Constant voter education, training needed to tackle election suspicion – Stakeholders
Constant education, training of stakeholders and continuous improvements on election processes are vital to eliminating suspicion surrounding the conduct of elections in Ghana.
This was the consensus arising out of a meeting organized in Ho by the Electoral Commission (EC) for stakeholders to review the conduct of 2012 elections in the Volta Region.
The meeting was a continuation of the joint collaboration of the British Department for International Development (DFID) and KAB Governance Consult (KGC) and EC to review the 2012 elections.
The meeting agreed that biometric registration of voters helped in checking impersonation and double registration in the region.
Participants, mainly leaders of political parties, Presiding and Returning Officers and officials of the National Commission on Civic Education however stressed the need to address the problems associated with voter verification.
Participants also called on the EC to impress on the government to give attention to the National Identification Project to ensure that people did not cross over from neighbouring countries to vote in border communities.
On “Key Regional Challenges,” Ms Laurentia Kpatakpa, the Volta Regional Director of the EC, said “some officials gave us problems as some Presiding Officers decided to do their own things as they refused to direct voters where polling stations were split.”

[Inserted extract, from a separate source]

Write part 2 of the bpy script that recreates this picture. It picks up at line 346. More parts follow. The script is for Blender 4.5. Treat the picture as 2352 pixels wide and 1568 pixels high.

In some cases Presiding Officers asked voters to stand in alphabetical order while some Polling Agents gave “counter instructions,” she said.
Ms Kpatakpa said the performance of verification machines did not pose much problem in the region except for a few hitches in some remote areas.
She said there was the need for training in operating the verification machines because those machines “have come to stay.”
“Making voting easy for voters should be our primary focus,” she said.
Ms Kpatakpa said there had never been a perfect election anywhere and whether an election was good or bad depended on “the level of irregularities.”
Dr Kwadwo Afari Gyan, the Chairman of the Electoral Commission, said there was the need for the citizenry to brainstorm to protect the credibility of elections in Ghana.
He said the problems with elections in the country must be shared collectively as a nation and not blamed on one person or institution.
Dr Afari Gyan said “the citizenry have a collective responsibility to make our elections what we want it to be.”
He said the regional review meetings were therefore meant to find out “what we have done so well that must be retained, what have not been done well and need to be changed and what has been done so badly so that we find entire new ways for the future.”